If an organization is to survive the high-velocity economy, it needs to be doing a lot of innovation with the 10 Unique Characteristics of 21st Century Skills:

  • skills are more specialized. Rapid knowledge growth means that it is increasingly difficult for people to keep on top of what they need to know. That means people need to specialize; knowledge niches are the reality for most professions and careers. As they specialize, simple supply/demand reduces skills availability, leading to skills inflation. It’s going to cost more to get the right specialized skills — that’s a big problem.
  • skills are disloyal. A recent survey out of Belfast indicated that 36% of people indicated that on their very first day on a new job, they were already thinking about looking for another job! I don’t think that’s unique to the Irish — (and I am of Irish descent….) — I believe that it confirms that a massive philosophical shift towards a “job” and “career” is underway. The death of corporate loyalty means an increasing difficulty to get the right skills.
  • skills are degradable. The half life of knowledge is decreasing at a furious rate. Most organizations are discovering that the skills they do have are becoming increasingly useless as knowledge obsolesence takes hold. Skills are ready to walk out the door as soon as they arrive — and if they hang around, their value decreases rather quickly!
  • skills are renewable: Fortunately, out of date skills can be given new life. if people and companies can develop the ability to generate just-in-time-knowledge — a phrase I coined over a decade ago — they’ll learn how to adapt and evolve.
  • some skills have no urgency: The challenge is that a lot of skills don’t really worry about the points above. Some professions, and many staff in organizations, simply don’t think about the reality of skills extinction as a real trend. They have no desire to upgrade, enhance, or change their capabilities. The lack of urgency leads to a sclerosis that impacts the overall ability of the organization to change, innovate and create.
  • skills are disposable: The unique thing about skills today is that companies clearly don’t need staff anymore — they simply need the right skills at the right time for the right purpose. After that need has gone, they will need different skills for a different purpose. In the high-velocity economy, the idea of a permanent skills base is a quaint concept from the 20th century.

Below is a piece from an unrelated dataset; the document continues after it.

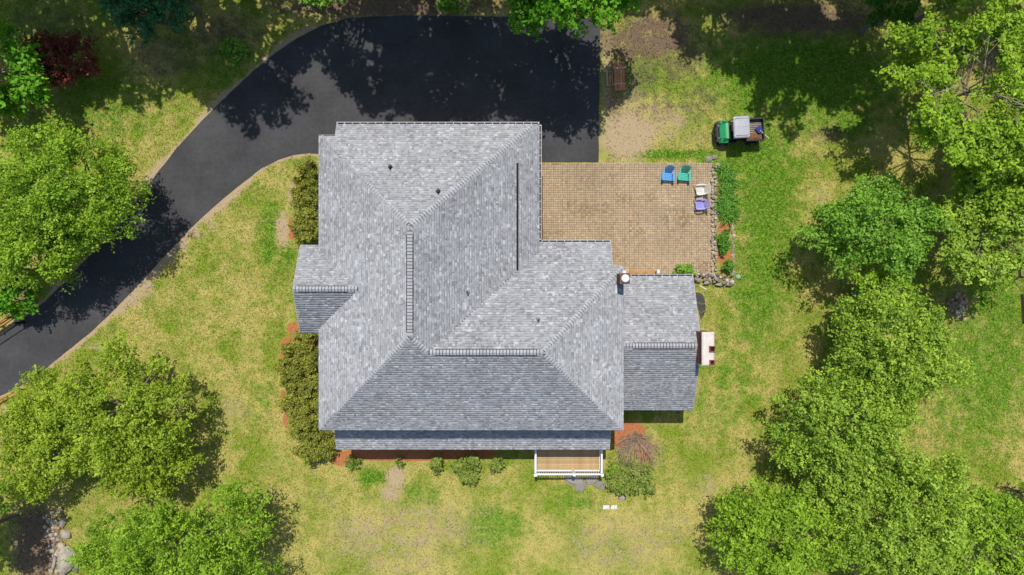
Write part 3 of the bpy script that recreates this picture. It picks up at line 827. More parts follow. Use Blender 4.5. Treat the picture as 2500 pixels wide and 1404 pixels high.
# stone pile
pile = empty('stone_pile', P(2341, 748), label='heap of grey and tan stones on the lawn under the trees', cat='stone pile')
for i in range(70):
    a_ = random.uniform(0, 6.28); r_ = math.sqrt(random.random())
    x = 2340+math.cos(a_)*r_*25; y = 745+math.sin(a_)*r_*29
    s_ = random.uniform(3.5, 7)
    stone(x, y, s_, s_*random.uniform(.7, 1), max(0, .55*(1-r_)), 'stone_rust' if (x > 2340 and y < 750 and random.random() < .4) else pick(), pile)
stone(2357, 779, 4, 6, 0, 'stone_tan', pile)
# dry stone wall bottom left
w4 = empty('stone_wall', P(150, 1330), label='tumbled boulder wall at the lower left lawn edge', cat='stone wall')
for (x, y, a, b_, k_) in ((163, 1365, 21, 32, 'big'), (159, 1304, 13, 11, 'big'), (131, 1278, 10, 9, 'big'), (150, 1276, 8, 11, 'big'), (138, 1290, 8, 6, 'stone_rust'), (122, 1307, 7, 6, 'stone'), (148, 1334, 10, 11, 'stone_tan'), (139, 1349, 6, 6, 'stone_tan'), (116, 1274, 6, 7, 'stone'), (110, 1264, 6, 5, 'stone'), (184, 1388, 7, 13, 'stone'), (130, 1375, 5, 18, 'stone'), (122, 1395, 6, 10, 'stone_tan'), (150, 1398, 7, 8, 'stone'), (148, 1247, 6, 10, 'stone')):
    stone(x, y, a, b_, 0.05, k_, w4, random.uniform(-.3, .3))
for i in range(95):
    t = random.random(); stone(114+t*22+random.uniform(-12, 20), 1250+t*155, random.uniform(3, 7.5), random.uniform(3, 7), -.02, pick(), w4)
w5 = empty('stone_wall', P(10, 1020), label='few loose stones at the left edge below the driveway', cat='stone wall')
for i in range(16): stone(random.uniform(-12, 22), random.uniform(993, 1075), random.uniform(4, 9), random.uniform(4, 7), 0, pick(), w5)
# flagstones below the deck
fl = empty('flagstone_landing', P(1425, 1180), label='overlapping grey flagstones below the deck railing', cat='flagstones')
for (pts, z) in (([(1378, 1165), (1395, 1160), (1412, 1164), (1427, 1168), (1419, 1178), (1405, 1183), (1391, 1178), (1381, 1171)], .13), ([(1400, 1186), (1409, 1181), (1424, 1172), (1432, 1180), (1429, 1192), (1421, 1199), (1407, 1199)], .09), ([(1379, 1172), (1391, 1180), (1402, 1186), (1395, 1188), (1383, 1182)], .05),
                 ([(1427, 1166), (1445, 1162), (1461, 1165), (1456, 1176), (1444, 1184), (1434, 1182), (1430, 1173)], .11), ([(1449, 1184), (1458, 1175), (1467, 1170), (1474, 1180), (1462, 1191), (1453, 1190)], .08), ([(1463, 1191), (1474, 1181), (1480, 1190), (1480, 1197), (1468, 1195)], .05)):
    c = [P(*p, z).xy-P(1425, 1180).xy for p in pts]
    MB().prism([tuple(v) for v in c][::-1], -.04, z).build('stone', M['slab'], fl, bevel=.012)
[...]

  • skills are increasingly portable. That’s the good thing we’ve learned with globalization: with the depth of the emerging skills crisis, it doesn’t really matter anymore where the skills are — as long as you can get them, that’s all that counts!

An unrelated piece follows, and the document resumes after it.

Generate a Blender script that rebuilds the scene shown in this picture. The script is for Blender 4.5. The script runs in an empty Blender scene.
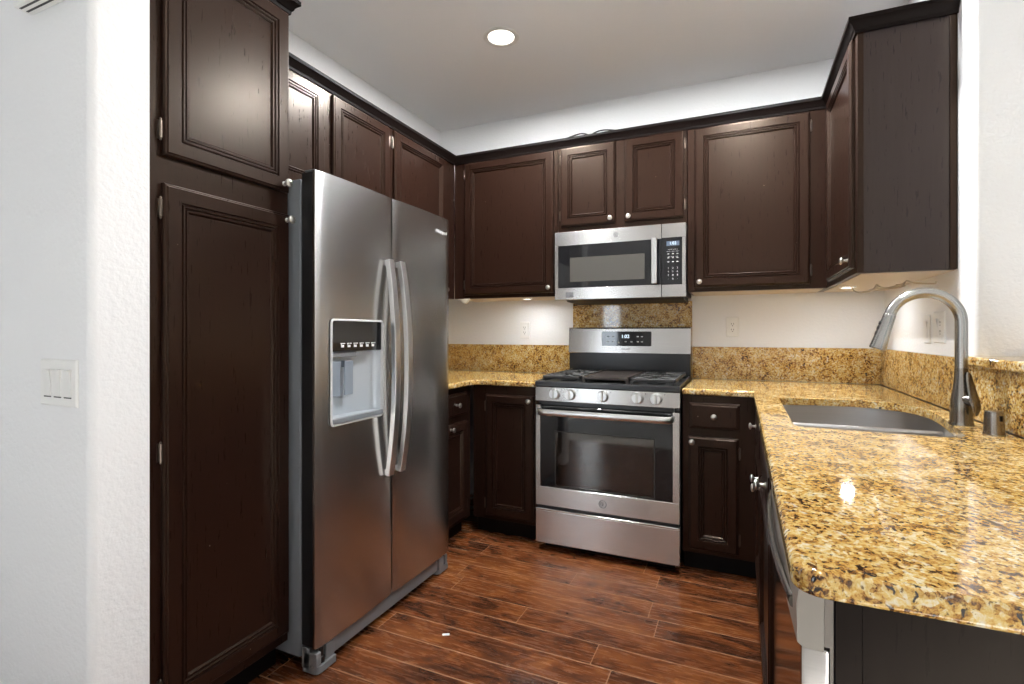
import bpy, bmesh, math, random
from mathutils import Vector, Matrix, Euler

R = math.radians
random.seed(7)
sc = bpy.context.scene
col = sc.collection

# ------------------------------------------------------------------ camera
F_PX = 511.49
cam_d = bpy.data.cameras.new('camera')
cam = bpy.data.objects.new('camera', cam_d)
col.objects.link(cam)
cam.location = (1.0282, -3.3126, 1.1926)
cam.rotation_euler = (R(90), 0, 0.4201)
cam_d.sensor_width = 36.0
cam_d.lens = F_PX / 1024 * 36.0
cam_d.shift_y = -(342 - 332.33) / 1024
cam_d.clip_start = 0.02
sc.camera = cam

# ------------------------------------------------------------------ light and exposure
sc.view_settings.view_transform = 'Standard'
sc.view_settings.look = 'None'
sc.view_settings.gamma = 1
sc.view_settings.use_curve_mapping = False
sc.view_settings.exposure = 0.14
DAY = (0.80, 0.90, 1.0)
CAN = (0.96, 0.98, 1.0)
PUCK = (0.93, 0.97, 1.0)
CAN_W = 40.0
PUCK_W = 1.5
world = bpy.data.worlds.new('daylight')
sc.world = world
world.use_nodes = True
bg = world.node_tree.nodes['Background']
bg.inputs[0].default_value = (0.75, 0.87, 1.0, 1)
bg.inputs[1].default_value = 0.3


def area(name, loc, rot, sx, sy, power, color, shape='RECTANGLE', parent=None):
    l = bpy.data.lights.new(name, 'AREA')
    l.shape = shape
    l.size = sx
    l.size_y = sy
    l.energy = power
    l.color = color
    o = bpy.data.objects.new(name, l)
    o.location = loc
    o.rotation_euler = rot
    col.objects.link(o)
    if parent:
        o.parent = parent
    return o


# daylight entering by the openings of the rooms behind the camera
area('daylight_window', (3.65, -5.21, 1.28), (R(90), 0, 0), 1.9, 1.85, 4, DAY)
area('daylight_sidelight', (-0.93, -5.21, 1.0), (R(90), 0, 0), 0.28, 1.6, 12, DAY)
sun_d = bpy.data.lights.new('bounce_sun', 'SUN')
sun_d.energy = 48.0
sun_d.angle = R(1.0)
sun_d.color = (0.95, 0.98, 1.0)
bounce_sun = bpy.data.objects.new('bounce_sun', sun_d)
# added sunlight, bounced off the unseen pale floor to brighten the ceiling
bounce_sun.rotation_euler = Vector((-0.55, 0.55, -0.63)).to_track_quat('-Z', 'Y').to_euler()
col.objects.link(bounce_sun)


# ------------------------------------------------------------------ materials
def mat(name, base=(0.8, 0.8, 0.8), rough=0.5, metal=0.0, spec=0.5, coat=0.0, coat_r=0.1):
    m = bpy.data.materials.new(name)
    m.use_nodes = True
    b = m.node_tree.nodes['Principled BSDF']
    b.inputs['Base Color'].default_value = (*base, 1)
    b.inputs['Roughness'].default_value = rough
    b.inputs['Metallic'].default_value = metal
    b.inputs['Specular IOR Level'].default_value = spec
    b.inputs['Coat Weight'].default_value = coat
    b.inputs['Coat Roughness'].default_value = coat_r
    return m


class N:
    """small node helper"""

    def __init__(s, m):
        s.t = m.node_tree
        s.b = s.t.nodes['Principled BSDF']

    def n(s, kind, **kw):
        x = s.t.nodes.new(kind)
        for k, v in kw.items():
            if k.startswith('i_'):
                key = k[2:]
                x.inputs[int(key) if key.isdigit() else key].default_value = v
            else:
                setattr(x, k, v)
        return x

    def l(s, a, b):
        s.t.links.new(a, b)

    def pos(s):
        return s.n('ShaderNodeNewGeometry').outputs['Position']

    def mapping(s, v, scale=(1, 1, 1), rot=(0, 0, 0), loc=(0, 0, 0)):
        x = s.n('ShaderNodeMapping')
        x.inputs['Scale'].default_value = scale
        x.inputs['Rotation'].default_value = rot
        x.inputs['Location'].default_value = loc
        s.l(v, x.inputs[0])
        return x.outputs[0]

    def noise(s, v, scale, detail=2.0, rough=0.5, dist=0.0):
        x = s.n('ShaderNodeTexNoise')
        x.inputs['Scale'].default_value = scale
        x.inputs['Detail'].default_value = detail
        x.inputs['Roughness'].default_value = rough
        x.inputs['Distortion'].default_value = dist
        s.l(v, x.inputs['Vector'])
        return x

    def ramp(s, v, stops, interp='LINEAR'):
        x = s.n('ShaderNodeValToRGB')
        cr = x.color_ramp
        cr.interpolation = interp
        while len(cr.elements) < len(stops):
            cr.elements.new(0.5)
        for e, (p, c) in zip(cr.elements, stops):
            e.position = p
            e.color = (*c, 1) if len(c) == 3 else c
        s.l(v, x.inputs[0])
        return x.outputs[0]

    def math(s, op, a, b=None, c=None):
        x = s.n('ShaderNodeMath', operation=op)
        for i, q in enumerate((a, b, c)):
            if q is None:
                continue
            if isinstance(q, (int, float)):
                x.inputs[i].default_value = q
            else:
                s.l(q, x.inputs[i])
        return x.outputs[0]

    def mix(s, f, a, b, blend='MIX'):
        x = s.n('ShaderNodeMix', data_type='RGBA', blend_type=blend)
        for i, q in ((0, f), (6, a), (7, b)):
            if isinstance(q, (int, float)):
                x.inputs[i].default_value = q
            elif isinstance(q, tuple):
                x.inputs[i].default_value = (*q, 1)
            else:
                s.l(q, x.inputs[i])
        return x.outputs[2]

    def bump(s, h, strength=0.2, dist=0.002):
        x = s.n('ShaderNodeBump')
        x.inputs['Strength'].default_value = strength
        x.inputs['Distance'].default_value = dist
        s.l(h, x.inputs['Height'])
        s.l(x.outputs[0], s.b.inputs['Normal'])


def wall_mat(name, base, scale=75, strength=0.5):
    m = mat(name, base, 0.65, spec=0.3)
    q = N(m)
    p = q.pos()
    a = q.noise(p, scale, 3, 0.55)
    q.bump(a.outputs[0], strength, 0.004)
    return m


M = {}
M['wall'] = wall_mat('white_wall_paint', (0.82, 0.815, 0.81))
M['ceiling'] = wall_mat('white_ceiling_paint', (0.94, 0.935, 0.93), 60, 0.2)
M['bounce_floor'] = wall_mat('pale_bounce_carpet', (0.74, 0.72, 0.68), 200, 0.4)  # unseen pale floor covering added as a reflector for the ceiling
M['white'] = mat('white_plastic', (0.82, 0.81, 0.78), 0.35)
M['slot_shade'] = mat('shaded_slot_plastic', (0.06, 0.06, 0.06), 0.6)  # dark copy of the white plastic, painting the shade in slots and gaps


def cab_mat(name, base, spec=0.29):
    m = mat(name, base, 0.25, spec=spec)
    m.node_tree.nodes['Principled BSDF'].inputs['Specular Tint'].default_value = (1.0, 0.80, 0.62, 1)
    q = N(m)
    p = q.pos()
    g = q.noise(q.mapping(p, (60, 60, 4)), 1.0, 5, 0.6, 0.4)
    c = q.ramp(g.outputs[0], [(0.3, tuple(v * 0.88 for v in base)), (0.7, tuple(v * 1.12 for v in base))])
    # worn spots where the dark stain has chipped
    sp = q.noise(p, 70, 1, 0.4)
    k = q.ramp(sp.outputs[0], [(0.845, (0, 0, 0)), (0.855, (1, 1, 1))])
    c2 = q.mix(k, c, (0.35, 0.30, 0.24))
    q.l(c2, q.b.inputs['Base Color'])
    g2 = q.noise(q.mapping(p, (140, 140, 12)), 1.0, 3, 0.6)
    r = q.ramp(g2.outputs[0], [(0.2, (0.26,) * 3), (0.8, (0.32,) * 3)])
    q.l(r, q.b.inputs['Roughness'])
    return m


M['cab'] = cab_mat('espresso_wood', (0.0170, 0.0072, 0.0047))
M['cab_side_sheen'] = cab_mat('espresso_side_sheen', (0.030, 0.0235, 0.0255), 0.40)  # same espresso, paler and bluer: daylight sheen put into the base colour
M['cab_end_dimmed'] = cab_mat('espresso_end_dimmed', (0.0058, 0.0045, 0.005), 0.10)  # same espresso, darkened in the colour to hold back bounced light
M['crown'] = mat('espresso_molding_shaded', (0.007, 0.0042, 0.0035), 0.48, spec=0.08)  # darker than the cabinets: shadow on the molding put into its colour
M['maple'] = mat('unfinished_underside', (0.62, 0.53, 0.42), 0.5)
M['toe'] = mat('black_toe_kick', (0.006, 0.0045, 0.004), 0.6, spec=0.15)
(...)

  • skills can be transferable: the boomer retirement issue is real. Smart organizations are spending big money to ensure that important knowledge is captured, retained and archived.
  • skills should be experiential. This goes back to my ’21st century capital’ post: I think that one of the most important assets a company requires is the depth of it’s experiential capital — that is, the knowledge is has learned through innovation, risk, failure and success. Boost that skills capability and you’ve done something that flows onto the bottom line.
  • skills are generational: We’re going to have a lot of active 80 year olds in the economy as the end of the concept of retirement draws near, at the same time that companies seek skills from bright, knowledge aggressive 15 year olds. We are going to have the longest life-span economy that has ever existed. If we prepare for that culturally and organizationally, we’ve got a good strong plan for dealing with the skills challenges of the future.

Some months back, in an entry I wrote a blog entry on the concept of “21st century capital”. One item I included was the concept of capital including a “strong skills accessibility capability”, noting that “talent, not money, will be the new corporate battlefront ….

That’s an important battle, and it’s going to require a lot of innovation and creativity in terms of solutions.